Pour la procureure, "une véritable entreprise" était organisée autour des petites mains, les livreurs et les nourrices, des comptables, des dépanneurs, du cerveau. Si les dealers du bas de l'échelle ont tous reconnu les faits, le boss et ses deux adjoints, eux, ont eu plus de mal à admettre quoi que ce soit. Ils se sont courageusement renvoyés la balle, une fois appelés à la barre.
"Ça se joue aussi sur la personnalité de chacun. Dans le box des prévenus, beaucoup n'ont pas de casier judiciaire et c'est assez rare pour être souligné alors que l'on est sur des sommes et des quantités de produits importants", précise Olivier Rolland, avocat de la défense.
Ils se fournissaient à Mantes, la ville en région parisienne, et arrosaient toute la région des Pays de Loire et bien au-delà. Jusqu'à 120 kilos pouvaient être vendus en seulement trois semaines. Une activité extrêmement lucrative. Et pour certains, des trains de vie de millionnaires avec voitures de luxe, voyages, hôtels 5 étoiles. "Pour certains sans aucun doute, c'est un choix de vie, pour d'autres non. Dans le monde des stupéfiants, il y a les dettes, le consommateur qui en participant au trafic peut payer ses propres doses."
De 12 mois avec sursis à 6 ans ferme
La procureure a plaidé la relaxe pour un des prévenus et de 12 mois avec sursis à un an de prison ferme pour les autres. Quant à ceux qui ont été identifiés comme les chefs du réseau, ce sont 4 à 6 ans fermes qui ont été requis.
Des interdictions de séjour dans le Maine-et-Loire pendant 2 ou 3 ans ont par ailleurs été demandées. "Mes deux clients ont intégré le système depuis peu de temps. Ils sont interchangeables, ils ont colmaté les brèches. L'enquête d'ailleurs parle de remplaçants. Ils acceptent le principe de culpabilité et la peine qui va aller avec. Les réquisitions sont lourdes, mais elles sont ce que l'on pouvait attendre du ministère public", conclut l'avocat de la défense. "
Il ne faut pas exagérer, ce n'était pas un hypermarché de la drogue, mais un drive de campagne
Olivier Rolland, avocat de la défense
Dans sa plaidoirie, Naïri Zadourian, avocate de la tête de réseau, a justifié le train de vie de son client "par l'excellent chiffre d'affaires de l'entreprise de son père".

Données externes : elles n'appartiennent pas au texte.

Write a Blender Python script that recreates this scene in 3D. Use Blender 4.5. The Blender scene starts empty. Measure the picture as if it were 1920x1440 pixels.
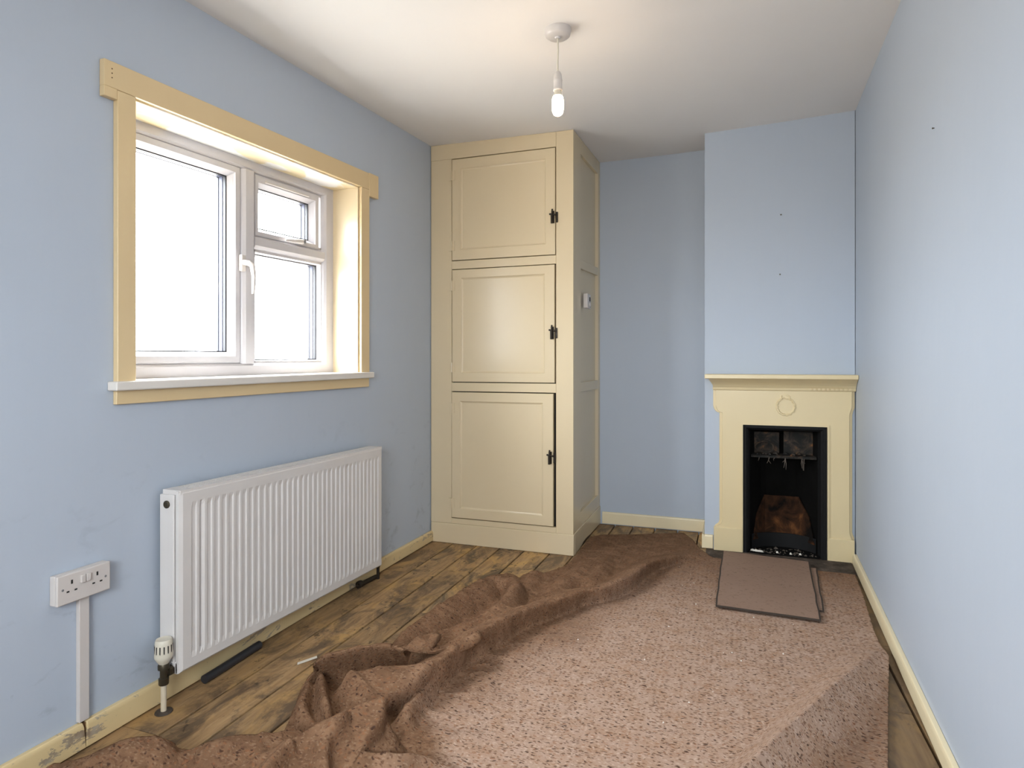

Un seul des prévenus s'est exprimé en fin d'audience, "je regrette mes bêtises", a-t-il déclaré.
Voilà qui pourrait mettre fin à une belle amitié, les membres du gang rural se connaissent depuis toujours, ils ont grandi ensemble avant de monter leur très juteux business.
Johan B. ne pourra pas, comme il l'avait fait entendre, "reprendre l'entreprise paternelle". Il écope de 6 ans de prison dont une avec sursis. Ses deux bras droits sont respectivement condamnés à 4 et 3 ans fermes.
Pour le reste de la bande, les peines prononcées vont du sursis à un an de détention.
Un des protagonistes bénéficie d'un aménagement avec bracelet électronique pendant 15 mois. Seul un des prévenus est relaxé.